1« C’est le génie de la paix personnifié qui semble envoyé par le Dieu qui aime les hommes, pour balancer le génie de la guerre et pour consoler le monde. » Dans son Traité complet de diplomatie, ou théorie générale des relations extérieures des puissances de l’Europe (Paris, 1833), le comte de Garden trace, comme d’autres avant et après lui, le portrait du diplomate idéal nimbé d’une indéniable aura religieuse. Au pape, que sa titulature traditionnelle consacre comme le vicaire du « prince de la paix », semble correspondre le diplomate, « génie de la paix », et qui plus est, génie consolateur, « envoyé par Dieu ». On peut donc se demander si, dans les qualités requises pour faire un parfait diplomate, figure la foi, voire le sacerdoce, et inversement, si un clerc est susceptible de faire un bon diplomate. C’est là la question posée par cette troisième partie, qui suit le parcours de quelques prélats – deux cardinaux, Baudrillard et Villeneuve, et un religieux, l’amiral-carme d’Argenlieu – engagés dans une diplomatie officieuse ou officielle. Personnage singulier, le religieux diplomate suscite le trouble en raison, non sans équivoque, de sa double mission pastorale et diplomatique. Mais il faut bien le constater, il a des prédispositions pour la diplomatie officieuse. Peut-on alors servir avec une même constance l’Église et la patrie, être, comme l’Arlequin de Goldoni, « valet de deux maîtres », un serviteur au temporel comme au spirituel ? Et dans le même ordre d’idée, fait-on, comme ecclésiastique, de la diplomatie à la manière de M. Jourdain, « sans le savoir », en représentant, avec ou sans lettres de créance, une institution – l’Église – autant qu’un État, le Saint-Siège ? Il ne s’agit pas là, bien sûr, d’une diplomatie religieuse officielle, portée par les nonces, mais plutôt d’un éthos diplomatique, ontologiquement lié au sacerdoce. Les évêques, « préfets violets » du régime concordataire, feraient-ils également figure de « diplomates violets » ? La France de 1905, celle qui avait rompu ses relations avec le Saint-Siège avant de déchirer, par un acte unilatéral, son traité concordataire, s’est essayée à cette diplomatie discrète au nom du protectorat catholique en Orient... un essai peu concluant, mais qui permet de poser l’hypothèse évoquée ici.

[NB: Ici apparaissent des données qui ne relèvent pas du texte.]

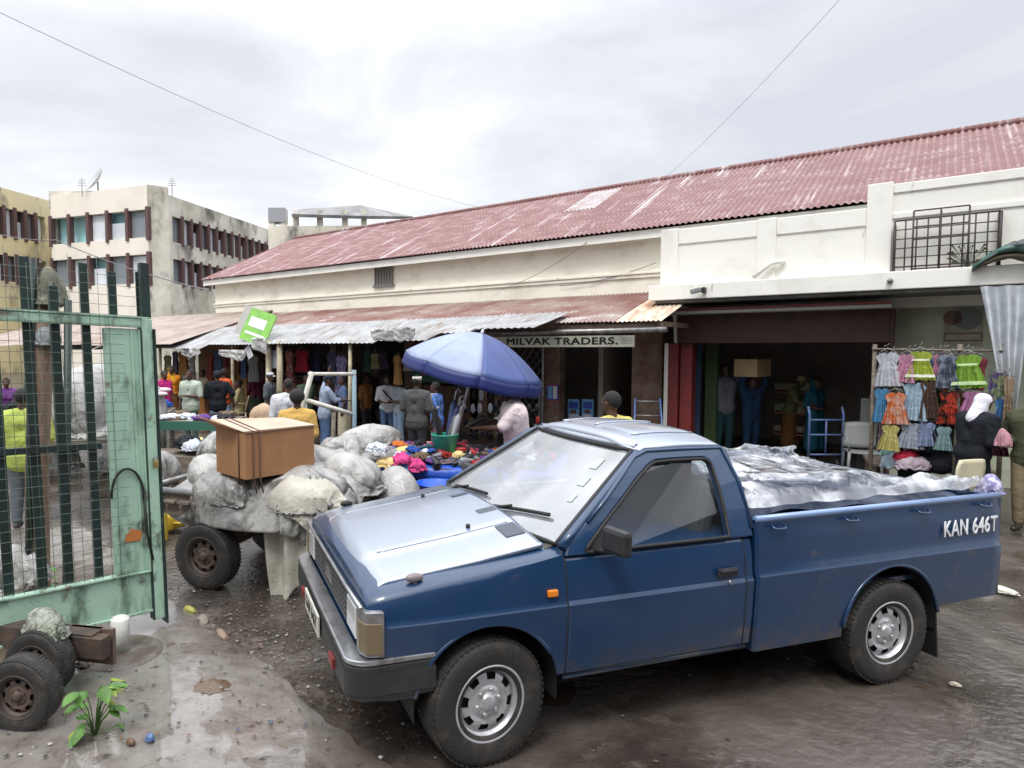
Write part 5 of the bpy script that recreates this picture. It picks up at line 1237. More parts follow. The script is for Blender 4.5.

2Personnification de l’État à l’extérieur, le diplomate a, comme l’ecclésiastique, une fonction de représentation, qui suppose la conscience de ce qu’il incarne – la majesté de l’État ou la grandeur de l’Église – et du prestige qui est attaché à cette charge. Un esprit de corps également, et à ce titre, l’Église vaut bien la Carrière, telle que la décrit Guizot dans ses Mémoires pour servir à l’histoire de mon temps (Paris, 1858) : « Les diplomates de profession forment dans la société européenne une société à part qui a ses mœurs, ses maximes, ses lumières, ses désirs propres, et qui conserve, au milieu des dissentiments ou même des conflits des États, qu’elle représente, une tranquille et permanente unité. » Restent les qualités intrinsèques : le diplomate, estime François Laurent dans son Histoire du droit des gens et des relations internationales (Paris, 1850) « ne doit être ni joueur, ni accessible aux beautés du corps de ballet, car on ne vit jamais impunément dans le demi-monde ». L’abstinence a ses utilités... Auguste Wilhelm Heffter, dans son ouvrage Le droit international public de l’Europe (Paris, 1857) recommande quant à lui « un certain naturel de conduite libre de toute affectation ; de la connaissance de soi et de l’empire sur soi-même ; un esprit d’observation délicat, de la réserve, non pas à l’excès et jusqu’au ridicule, de la finesse unie à de la dignité sans des dehors prétentieux, de la présence d’esprit et de la facilité d’improviser et d’agir promptement et enfin une éloquence précise et non surchargée ». Pour le comte de Saint-Aulaire, « intellectuellement et normalement, le diplomate digne de ce nom est l’archétype de l’honnête homme au sens du xviie siècle [...] honnête dans les deux sens du mot par l’accord en lui de l’éthique et de l’esthétique. » Le portrait du diplomate modèle rejoint souvent celui du modèle de prêtre. Observateurs avisés (ou du moins censés l’être) de la nature humaine, le prêtre et le diplomate sont voués à deux souverainetés différentes, celle de l’Église et celle de l’État : la conjonction des deux nous ramène à la dimension sacrée du pouvoir, incontournable même pour une France laïque.